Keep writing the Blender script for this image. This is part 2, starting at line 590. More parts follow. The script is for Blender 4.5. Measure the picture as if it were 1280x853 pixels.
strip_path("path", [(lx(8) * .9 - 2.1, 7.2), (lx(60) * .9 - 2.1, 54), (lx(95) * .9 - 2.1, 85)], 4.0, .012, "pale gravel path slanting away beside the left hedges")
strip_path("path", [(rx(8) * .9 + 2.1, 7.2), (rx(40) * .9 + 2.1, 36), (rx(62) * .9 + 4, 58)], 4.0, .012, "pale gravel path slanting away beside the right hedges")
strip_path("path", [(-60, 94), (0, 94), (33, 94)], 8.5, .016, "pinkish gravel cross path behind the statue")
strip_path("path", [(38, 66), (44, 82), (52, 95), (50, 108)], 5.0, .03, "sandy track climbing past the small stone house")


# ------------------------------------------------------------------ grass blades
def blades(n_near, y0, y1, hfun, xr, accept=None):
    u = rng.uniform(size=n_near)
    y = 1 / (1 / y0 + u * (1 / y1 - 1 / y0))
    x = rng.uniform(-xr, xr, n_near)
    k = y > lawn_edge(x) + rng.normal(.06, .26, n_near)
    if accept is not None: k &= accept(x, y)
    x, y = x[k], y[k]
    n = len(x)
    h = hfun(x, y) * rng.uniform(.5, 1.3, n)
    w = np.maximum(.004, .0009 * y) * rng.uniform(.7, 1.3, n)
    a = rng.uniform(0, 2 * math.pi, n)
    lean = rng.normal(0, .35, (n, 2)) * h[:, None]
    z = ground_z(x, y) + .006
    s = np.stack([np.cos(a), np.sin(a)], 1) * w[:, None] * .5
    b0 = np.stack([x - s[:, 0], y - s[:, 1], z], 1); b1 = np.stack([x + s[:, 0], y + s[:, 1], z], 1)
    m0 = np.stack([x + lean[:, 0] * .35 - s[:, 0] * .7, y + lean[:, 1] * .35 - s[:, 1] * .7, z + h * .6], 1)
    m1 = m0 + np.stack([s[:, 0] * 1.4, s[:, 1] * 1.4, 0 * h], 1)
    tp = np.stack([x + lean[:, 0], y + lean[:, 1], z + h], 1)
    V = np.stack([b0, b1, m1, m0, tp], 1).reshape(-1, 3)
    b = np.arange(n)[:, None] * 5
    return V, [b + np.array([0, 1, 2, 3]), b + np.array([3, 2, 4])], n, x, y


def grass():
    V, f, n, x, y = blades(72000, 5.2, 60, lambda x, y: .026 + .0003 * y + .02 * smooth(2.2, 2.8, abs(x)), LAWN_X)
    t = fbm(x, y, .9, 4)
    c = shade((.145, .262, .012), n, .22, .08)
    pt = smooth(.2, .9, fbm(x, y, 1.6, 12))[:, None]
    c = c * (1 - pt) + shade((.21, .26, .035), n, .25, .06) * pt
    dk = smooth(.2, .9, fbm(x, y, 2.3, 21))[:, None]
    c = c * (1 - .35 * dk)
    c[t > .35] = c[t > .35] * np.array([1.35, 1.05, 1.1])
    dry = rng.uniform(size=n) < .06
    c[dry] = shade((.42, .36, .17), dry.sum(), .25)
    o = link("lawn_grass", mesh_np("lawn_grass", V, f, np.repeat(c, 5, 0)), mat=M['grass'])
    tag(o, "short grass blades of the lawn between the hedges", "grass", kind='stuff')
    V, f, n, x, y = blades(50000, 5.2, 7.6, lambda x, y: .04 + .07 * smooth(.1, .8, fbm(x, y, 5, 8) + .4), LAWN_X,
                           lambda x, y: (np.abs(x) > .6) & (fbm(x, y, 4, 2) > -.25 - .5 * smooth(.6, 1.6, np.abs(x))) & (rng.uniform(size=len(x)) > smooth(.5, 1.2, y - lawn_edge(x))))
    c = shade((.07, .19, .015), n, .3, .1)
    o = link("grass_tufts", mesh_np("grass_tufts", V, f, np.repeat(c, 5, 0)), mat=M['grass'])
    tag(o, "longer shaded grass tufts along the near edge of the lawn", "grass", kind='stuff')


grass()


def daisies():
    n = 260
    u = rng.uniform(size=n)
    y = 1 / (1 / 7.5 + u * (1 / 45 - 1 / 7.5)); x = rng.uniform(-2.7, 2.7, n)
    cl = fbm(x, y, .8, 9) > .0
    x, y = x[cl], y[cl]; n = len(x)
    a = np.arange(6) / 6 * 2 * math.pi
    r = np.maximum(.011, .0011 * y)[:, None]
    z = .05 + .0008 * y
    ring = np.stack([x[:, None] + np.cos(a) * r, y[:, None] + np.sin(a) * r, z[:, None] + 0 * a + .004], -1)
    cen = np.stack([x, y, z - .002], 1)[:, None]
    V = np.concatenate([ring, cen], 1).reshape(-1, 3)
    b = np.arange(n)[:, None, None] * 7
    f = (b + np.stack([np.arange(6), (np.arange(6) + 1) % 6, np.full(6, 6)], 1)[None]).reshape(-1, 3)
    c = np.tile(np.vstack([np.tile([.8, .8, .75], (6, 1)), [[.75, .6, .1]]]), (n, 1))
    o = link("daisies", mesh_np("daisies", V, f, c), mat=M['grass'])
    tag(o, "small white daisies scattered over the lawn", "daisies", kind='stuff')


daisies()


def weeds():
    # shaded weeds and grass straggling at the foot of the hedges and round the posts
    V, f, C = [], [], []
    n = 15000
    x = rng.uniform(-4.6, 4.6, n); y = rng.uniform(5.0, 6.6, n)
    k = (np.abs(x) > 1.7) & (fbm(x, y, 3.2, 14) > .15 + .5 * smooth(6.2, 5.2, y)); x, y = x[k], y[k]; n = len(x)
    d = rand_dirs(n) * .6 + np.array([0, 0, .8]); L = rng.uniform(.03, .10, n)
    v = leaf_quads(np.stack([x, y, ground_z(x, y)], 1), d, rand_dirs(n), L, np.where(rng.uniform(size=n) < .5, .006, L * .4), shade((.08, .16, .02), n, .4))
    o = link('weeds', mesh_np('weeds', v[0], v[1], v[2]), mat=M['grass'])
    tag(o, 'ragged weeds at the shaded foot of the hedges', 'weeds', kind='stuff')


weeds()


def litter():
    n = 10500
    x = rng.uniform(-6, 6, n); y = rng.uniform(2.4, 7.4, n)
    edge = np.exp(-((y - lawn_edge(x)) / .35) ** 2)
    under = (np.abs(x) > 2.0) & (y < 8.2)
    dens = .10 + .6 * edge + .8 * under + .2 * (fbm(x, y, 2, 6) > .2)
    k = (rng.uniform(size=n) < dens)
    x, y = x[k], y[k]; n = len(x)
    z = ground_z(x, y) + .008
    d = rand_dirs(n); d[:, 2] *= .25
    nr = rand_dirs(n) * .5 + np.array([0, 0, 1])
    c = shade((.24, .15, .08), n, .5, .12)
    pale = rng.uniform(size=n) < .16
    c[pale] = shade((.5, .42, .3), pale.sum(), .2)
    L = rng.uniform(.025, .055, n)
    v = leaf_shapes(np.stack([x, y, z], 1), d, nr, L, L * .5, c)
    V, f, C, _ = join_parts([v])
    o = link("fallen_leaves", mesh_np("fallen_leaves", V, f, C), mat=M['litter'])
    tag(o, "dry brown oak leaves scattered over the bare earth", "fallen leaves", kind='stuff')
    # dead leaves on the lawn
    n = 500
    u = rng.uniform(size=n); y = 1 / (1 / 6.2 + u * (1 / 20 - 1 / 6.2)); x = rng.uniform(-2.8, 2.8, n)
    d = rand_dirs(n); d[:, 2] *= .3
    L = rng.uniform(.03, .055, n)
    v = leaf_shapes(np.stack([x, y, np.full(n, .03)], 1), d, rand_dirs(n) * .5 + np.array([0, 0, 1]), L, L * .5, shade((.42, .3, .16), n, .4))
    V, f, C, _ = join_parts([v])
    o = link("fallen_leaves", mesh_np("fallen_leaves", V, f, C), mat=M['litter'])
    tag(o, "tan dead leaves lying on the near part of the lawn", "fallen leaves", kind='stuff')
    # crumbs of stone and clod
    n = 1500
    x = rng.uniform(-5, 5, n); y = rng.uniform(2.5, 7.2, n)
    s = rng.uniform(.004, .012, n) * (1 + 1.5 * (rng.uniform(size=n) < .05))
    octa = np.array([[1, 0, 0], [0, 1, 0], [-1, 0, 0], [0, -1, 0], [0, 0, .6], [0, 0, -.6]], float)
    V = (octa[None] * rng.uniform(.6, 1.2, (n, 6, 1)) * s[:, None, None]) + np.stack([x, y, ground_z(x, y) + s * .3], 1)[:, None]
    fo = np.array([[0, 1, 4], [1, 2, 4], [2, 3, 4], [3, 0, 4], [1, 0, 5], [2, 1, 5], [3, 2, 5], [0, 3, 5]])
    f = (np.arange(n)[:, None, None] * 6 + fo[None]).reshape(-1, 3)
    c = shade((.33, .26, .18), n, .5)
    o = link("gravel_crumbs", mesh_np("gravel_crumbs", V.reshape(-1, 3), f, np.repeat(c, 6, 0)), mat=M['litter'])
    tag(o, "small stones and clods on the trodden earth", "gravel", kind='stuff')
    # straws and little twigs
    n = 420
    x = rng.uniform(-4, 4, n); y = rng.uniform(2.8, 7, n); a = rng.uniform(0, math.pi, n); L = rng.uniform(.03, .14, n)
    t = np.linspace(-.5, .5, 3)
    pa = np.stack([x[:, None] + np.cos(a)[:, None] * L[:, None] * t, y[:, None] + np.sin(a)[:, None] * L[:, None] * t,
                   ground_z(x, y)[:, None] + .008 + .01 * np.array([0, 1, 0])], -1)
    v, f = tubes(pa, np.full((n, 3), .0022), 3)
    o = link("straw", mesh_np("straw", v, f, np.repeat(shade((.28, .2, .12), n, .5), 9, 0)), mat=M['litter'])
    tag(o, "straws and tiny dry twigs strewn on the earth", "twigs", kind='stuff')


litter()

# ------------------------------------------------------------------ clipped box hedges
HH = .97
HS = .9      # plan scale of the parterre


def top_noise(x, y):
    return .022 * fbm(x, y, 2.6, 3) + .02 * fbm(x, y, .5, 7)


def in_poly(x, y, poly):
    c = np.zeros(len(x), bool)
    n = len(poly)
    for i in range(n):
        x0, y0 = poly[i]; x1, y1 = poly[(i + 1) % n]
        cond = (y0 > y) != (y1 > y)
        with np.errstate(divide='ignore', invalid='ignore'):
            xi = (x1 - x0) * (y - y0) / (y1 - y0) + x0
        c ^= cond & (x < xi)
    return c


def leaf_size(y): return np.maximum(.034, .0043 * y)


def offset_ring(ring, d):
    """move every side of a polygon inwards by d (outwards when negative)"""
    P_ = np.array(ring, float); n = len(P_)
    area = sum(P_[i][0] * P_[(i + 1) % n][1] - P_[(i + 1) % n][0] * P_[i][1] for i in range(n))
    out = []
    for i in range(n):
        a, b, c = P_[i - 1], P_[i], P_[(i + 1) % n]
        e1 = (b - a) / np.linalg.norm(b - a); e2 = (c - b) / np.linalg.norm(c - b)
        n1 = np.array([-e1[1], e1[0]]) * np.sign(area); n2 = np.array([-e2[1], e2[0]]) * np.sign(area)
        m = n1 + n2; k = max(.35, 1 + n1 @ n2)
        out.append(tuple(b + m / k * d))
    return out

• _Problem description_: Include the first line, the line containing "track climbing past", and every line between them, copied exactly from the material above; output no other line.

• _The result_:
Keep writing the Blender script for this image. This is part 2, starting at line 590. More parts follow. The script is for Blender 4.5. Measure the picture as if it were 1280x853 pixels.
strip_path("path", [(lx(8) * .9 - 2.1, 7.2), (lx(60) * .9 - 2.1, 54), (lx(95) * .9 - 2.1, 85)], 4.0, .012, "pale gravel path slanting away beside the left hedges")
strip_path("path", [(rx(8) * .9 + 2.1, 7.2), (rx(40) * .9 + 2.1, 36), (rx(62) * .9 + 4, 58)], 4.0, .012, "pale gravel path slanting away beside the right hedges")
strip_path("path", [(-60, 94), (0, 94), (33, 94)], 8.5, .016, "pinkish gravel cross path behind the statue")
strip_path("path", [(38, 66), (44, 82), (52, 95), (50, 108)], 5.0, .03, "sandy track climbing past the small stone house")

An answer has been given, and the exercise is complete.